Sunday, November 8, 2009

The way life unfolds....

In the past 1-2 yrs. (mostly just this past year) I have noticed people entering my life. Some are old friends I've reconnected with and some are new. Some I've only "talked" to on-line and have never met!! It's hard to explain but I've just been very aware of this "phenomenon" taking place. Now I see how they have been sent to me for a purpose. As my mom slowly leaves my life and leaves behind a huge void in my life and in my heart, I see people stepping in to help fill the hole. And I am so very thankful. I know it will be ok. I know I will survive. Life will be good again.

6 comments:

Suz said...

I hold your hand,I give you my heart,together we share tears for a mother loved
Yes,you will make it through,and to make it through with gratitude and new friends...a blessing
I know you are a blessing to me
know I am thinking of you all day today

april said...

Oh Robin, I am thinking of you and your Mom today too.
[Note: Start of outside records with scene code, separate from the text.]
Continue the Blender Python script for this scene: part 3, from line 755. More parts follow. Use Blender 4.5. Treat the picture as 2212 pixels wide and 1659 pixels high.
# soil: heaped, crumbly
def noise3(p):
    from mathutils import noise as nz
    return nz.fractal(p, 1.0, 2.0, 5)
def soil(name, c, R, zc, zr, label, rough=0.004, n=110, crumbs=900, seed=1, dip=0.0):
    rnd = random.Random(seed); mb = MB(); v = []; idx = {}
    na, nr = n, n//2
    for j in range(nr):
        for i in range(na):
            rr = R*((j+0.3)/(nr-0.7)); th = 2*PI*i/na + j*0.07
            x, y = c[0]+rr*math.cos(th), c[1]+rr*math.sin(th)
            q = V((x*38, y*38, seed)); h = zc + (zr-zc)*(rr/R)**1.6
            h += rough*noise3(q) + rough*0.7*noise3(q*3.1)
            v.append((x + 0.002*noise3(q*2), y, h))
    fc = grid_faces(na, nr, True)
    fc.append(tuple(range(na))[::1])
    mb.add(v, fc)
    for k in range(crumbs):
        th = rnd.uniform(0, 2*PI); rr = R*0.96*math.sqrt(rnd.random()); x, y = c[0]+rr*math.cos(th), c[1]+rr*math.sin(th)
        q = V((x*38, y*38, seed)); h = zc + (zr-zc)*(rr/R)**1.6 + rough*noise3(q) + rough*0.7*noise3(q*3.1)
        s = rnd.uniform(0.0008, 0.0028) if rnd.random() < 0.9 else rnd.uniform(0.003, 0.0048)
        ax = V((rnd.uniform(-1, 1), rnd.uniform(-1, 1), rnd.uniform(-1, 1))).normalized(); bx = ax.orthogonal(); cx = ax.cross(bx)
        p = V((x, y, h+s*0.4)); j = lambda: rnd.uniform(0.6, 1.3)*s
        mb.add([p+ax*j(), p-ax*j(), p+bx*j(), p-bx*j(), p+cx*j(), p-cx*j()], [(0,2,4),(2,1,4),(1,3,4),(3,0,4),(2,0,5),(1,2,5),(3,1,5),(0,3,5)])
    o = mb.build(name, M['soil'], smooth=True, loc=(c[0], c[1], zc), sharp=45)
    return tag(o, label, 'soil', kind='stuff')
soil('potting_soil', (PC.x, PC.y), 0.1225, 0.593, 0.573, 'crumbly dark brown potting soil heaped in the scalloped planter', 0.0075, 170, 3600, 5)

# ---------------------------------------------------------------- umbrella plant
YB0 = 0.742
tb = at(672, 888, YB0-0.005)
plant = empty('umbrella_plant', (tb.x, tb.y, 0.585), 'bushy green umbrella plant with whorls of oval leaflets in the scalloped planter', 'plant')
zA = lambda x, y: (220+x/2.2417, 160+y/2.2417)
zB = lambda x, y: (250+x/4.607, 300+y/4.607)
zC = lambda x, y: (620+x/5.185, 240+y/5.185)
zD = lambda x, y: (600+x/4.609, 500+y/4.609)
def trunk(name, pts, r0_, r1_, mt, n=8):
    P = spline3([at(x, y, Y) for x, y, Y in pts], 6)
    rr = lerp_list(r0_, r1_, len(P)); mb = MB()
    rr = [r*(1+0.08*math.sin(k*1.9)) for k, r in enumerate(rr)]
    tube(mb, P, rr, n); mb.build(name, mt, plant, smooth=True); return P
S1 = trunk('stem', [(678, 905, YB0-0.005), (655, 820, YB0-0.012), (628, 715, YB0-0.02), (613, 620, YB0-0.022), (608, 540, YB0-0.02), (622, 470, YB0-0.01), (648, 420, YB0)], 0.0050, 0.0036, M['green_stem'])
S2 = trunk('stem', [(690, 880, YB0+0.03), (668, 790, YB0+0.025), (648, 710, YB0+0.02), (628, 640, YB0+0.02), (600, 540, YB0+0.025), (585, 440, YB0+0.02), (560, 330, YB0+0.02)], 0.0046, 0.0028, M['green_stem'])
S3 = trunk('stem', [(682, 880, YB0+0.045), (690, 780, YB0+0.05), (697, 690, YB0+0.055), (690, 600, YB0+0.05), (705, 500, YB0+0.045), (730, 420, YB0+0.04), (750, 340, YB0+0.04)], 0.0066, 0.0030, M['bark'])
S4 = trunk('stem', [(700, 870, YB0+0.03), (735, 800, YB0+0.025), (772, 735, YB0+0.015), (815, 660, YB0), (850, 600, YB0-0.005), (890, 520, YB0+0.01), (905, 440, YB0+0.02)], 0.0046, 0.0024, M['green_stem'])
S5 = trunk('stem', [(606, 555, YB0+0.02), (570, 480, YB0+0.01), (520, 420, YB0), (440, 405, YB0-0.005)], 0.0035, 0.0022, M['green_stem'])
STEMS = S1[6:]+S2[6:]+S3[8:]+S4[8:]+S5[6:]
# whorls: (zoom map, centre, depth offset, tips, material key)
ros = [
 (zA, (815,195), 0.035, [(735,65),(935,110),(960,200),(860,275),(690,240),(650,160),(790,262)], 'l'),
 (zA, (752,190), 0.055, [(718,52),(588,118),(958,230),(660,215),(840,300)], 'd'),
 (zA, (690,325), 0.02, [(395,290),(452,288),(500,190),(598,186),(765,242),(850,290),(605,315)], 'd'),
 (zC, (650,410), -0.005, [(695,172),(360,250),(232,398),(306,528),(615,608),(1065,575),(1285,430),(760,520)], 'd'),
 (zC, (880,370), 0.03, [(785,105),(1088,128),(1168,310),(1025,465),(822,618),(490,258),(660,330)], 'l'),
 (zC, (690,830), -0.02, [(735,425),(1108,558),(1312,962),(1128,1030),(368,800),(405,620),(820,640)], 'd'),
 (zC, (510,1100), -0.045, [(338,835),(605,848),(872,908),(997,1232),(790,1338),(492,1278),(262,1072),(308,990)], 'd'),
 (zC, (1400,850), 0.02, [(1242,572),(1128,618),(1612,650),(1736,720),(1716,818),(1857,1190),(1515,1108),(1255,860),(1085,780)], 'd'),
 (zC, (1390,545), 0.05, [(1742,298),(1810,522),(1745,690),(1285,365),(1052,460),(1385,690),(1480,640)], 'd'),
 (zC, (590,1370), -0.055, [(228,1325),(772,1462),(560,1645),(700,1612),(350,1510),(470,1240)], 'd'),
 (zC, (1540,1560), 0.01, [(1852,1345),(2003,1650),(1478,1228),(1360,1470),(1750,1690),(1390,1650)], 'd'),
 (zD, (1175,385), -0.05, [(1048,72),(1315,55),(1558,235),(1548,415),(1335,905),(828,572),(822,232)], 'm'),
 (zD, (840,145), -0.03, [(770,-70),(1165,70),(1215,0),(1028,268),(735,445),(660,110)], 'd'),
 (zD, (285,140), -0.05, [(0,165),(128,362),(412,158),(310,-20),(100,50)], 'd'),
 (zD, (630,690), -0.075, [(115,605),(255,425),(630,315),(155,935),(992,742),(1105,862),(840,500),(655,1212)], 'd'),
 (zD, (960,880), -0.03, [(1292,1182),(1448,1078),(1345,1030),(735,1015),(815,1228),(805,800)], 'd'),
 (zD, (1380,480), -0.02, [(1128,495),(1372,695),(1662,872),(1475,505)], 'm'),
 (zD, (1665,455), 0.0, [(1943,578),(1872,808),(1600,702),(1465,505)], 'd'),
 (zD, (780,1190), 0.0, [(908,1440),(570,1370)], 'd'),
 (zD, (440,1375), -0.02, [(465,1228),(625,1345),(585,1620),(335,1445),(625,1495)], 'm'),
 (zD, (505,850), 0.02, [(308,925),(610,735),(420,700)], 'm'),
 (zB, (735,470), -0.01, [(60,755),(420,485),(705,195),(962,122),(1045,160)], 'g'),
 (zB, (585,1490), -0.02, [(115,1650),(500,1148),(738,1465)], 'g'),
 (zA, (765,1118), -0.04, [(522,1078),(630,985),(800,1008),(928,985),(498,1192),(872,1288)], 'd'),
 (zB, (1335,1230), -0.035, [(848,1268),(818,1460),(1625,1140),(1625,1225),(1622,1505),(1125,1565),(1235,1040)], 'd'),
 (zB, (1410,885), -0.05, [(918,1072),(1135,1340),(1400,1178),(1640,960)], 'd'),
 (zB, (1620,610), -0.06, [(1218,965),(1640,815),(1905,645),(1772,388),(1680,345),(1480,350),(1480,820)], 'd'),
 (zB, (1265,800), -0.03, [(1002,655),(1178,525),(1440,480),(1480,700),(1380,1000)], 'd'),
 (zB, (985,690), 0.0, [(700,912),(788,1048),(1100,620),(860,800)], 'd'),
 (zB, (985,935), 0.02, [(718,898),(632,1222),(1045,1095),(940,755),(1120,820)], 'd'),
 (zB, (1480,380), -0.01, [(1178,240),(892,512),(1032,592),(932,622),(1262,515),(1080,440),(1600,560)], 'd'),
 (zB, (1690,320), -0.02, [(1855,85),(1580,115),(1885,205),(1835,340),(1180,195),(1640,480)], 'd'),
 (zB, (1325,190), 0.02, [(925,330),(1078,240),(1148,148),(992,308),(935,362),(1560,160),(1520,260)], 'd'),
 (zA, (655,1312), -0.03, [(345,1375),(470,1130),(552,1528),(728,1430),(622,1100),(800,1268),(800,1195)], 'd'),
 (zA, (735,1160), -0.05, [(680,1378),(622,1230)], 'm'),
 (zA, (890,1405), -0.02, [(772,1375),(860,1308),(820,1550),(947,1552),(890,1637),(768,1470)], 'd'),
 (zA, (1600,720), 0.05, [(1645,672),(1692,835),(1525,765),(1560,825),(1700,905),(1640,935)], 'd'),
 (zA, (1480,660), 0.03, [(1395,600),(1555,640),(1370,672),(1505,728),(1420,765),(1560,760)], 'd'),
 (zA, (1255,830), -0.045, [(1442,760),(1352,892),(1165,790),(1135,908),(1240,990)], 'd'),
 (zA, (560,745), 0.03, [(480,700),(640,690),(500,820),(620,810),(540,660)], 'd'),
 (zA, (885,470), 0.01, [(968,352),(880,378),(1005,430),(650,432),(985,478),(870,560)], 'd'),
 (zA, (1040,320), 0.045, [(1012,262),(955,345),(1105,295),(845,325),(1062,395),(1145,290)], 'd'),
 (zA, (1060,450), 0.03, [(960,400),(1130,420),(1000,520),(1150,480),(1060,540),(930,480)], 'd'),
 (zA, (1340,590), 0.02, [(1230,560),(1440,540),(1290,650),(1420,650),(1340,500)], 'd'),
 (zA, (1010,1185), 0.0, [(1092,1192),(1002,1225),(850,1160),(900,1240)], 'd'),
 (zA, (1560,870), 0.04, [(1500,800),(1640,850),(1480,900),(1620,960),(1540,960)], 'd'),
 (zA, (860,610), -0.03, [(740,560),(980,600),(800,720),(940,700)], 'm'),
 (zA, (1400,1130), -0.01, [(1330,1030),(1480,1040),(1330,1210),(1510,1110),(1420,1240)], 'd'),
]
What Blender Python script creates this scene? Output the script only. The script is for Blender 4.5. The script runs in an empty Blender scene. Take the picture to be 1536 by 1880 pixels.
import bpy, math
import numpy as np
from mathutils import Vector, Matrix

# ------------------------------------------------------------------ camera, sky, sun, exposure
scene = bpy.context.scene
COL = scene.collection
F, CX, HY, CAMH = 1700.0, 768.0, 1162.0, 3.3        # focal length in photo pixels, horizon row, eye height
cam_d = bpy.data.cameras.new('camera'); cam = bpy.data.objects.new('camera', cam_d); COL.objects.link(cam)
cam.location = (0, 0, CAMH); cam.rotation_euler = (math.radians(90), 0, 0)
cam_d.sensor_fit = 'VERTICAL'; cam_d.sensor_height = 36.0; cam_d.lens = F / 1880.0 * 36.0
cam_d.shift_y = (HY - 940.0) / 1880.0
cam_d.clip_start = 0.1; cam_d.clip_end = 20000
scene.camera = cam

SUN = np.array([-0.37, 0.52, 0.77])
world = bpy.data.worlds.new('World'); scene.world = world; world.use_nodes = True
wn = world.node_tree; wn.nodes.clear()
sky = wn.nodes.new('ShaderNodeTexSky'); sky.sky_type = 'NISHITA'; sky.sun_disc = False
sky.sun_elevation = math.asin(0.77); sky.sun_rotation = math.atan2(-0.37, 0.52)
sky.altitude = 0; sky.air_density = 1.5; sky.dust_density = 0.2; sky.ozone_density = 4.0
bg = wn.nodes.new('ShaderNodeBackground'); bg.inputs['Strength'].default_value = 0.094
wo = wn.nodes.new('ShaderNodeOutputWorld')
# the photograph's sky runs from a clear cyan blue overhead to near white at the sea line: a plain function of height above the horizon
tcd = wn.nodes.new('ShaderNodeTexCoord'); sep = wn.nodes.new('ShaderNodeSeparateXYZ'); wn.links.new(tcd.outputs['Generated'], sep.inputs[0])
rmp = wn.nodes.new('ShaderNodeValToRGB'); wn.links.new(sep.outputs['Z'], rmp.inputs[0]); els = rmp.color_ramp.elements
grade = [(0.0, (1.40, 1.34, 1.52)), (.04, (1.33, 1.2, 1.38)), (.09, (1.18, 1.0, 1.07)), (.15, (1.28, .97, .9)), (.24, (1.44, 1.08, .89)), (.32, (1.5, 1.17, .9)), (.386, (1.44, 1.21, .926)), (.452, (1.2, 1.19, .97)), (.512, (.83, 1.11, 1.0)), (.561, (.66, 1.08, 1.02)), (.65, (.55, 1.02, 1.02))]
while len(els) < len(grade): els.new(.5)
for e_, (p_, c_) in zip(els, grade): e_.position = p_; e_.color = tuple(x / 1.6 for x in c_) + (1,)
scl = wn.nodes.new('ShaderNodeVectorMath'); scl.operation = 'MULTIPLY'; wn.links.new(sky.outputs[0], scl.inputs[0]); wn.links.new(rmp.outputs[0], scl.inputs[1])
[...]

When I lost my Mom, I began frequenting The Center and the friends and the art there helped to fill my heart. That's life, isn't it? We sure do have a wonderful support group of friends and for that we are grateful. xox

Robin said...

Thank you both so much. You have really touched my heart. Sometimes I think I will never feel like making art again and other times that's all I want to do!! The Paper and Ink Arts catalogue came the other day and it's pretty exciting!!! I'm hoping to get to spend more time at the Center soon. I love it there and my mom did too. She always said that she hoped it would be around forever.

Marjorie said...

Hi Robin! I found you "again" by way of someone else's blog and will have to put you on mine now that I've finally figured that out!! I can relate to your feelings too after loosing my Dad so suddenly five years ago. And it is so wonderful to have friends to help you through hard times. I'm glad you're enjoying the blog too. When I get my photo up (after I figure that out!) I'll sign on as a follower. This computor stuff is tough but I'll keep plodding along...

april said...

Thinking of you, Robin.

Elena said...

You are always in my thoughts. If you ever need a shoulder or an ear, just let me know.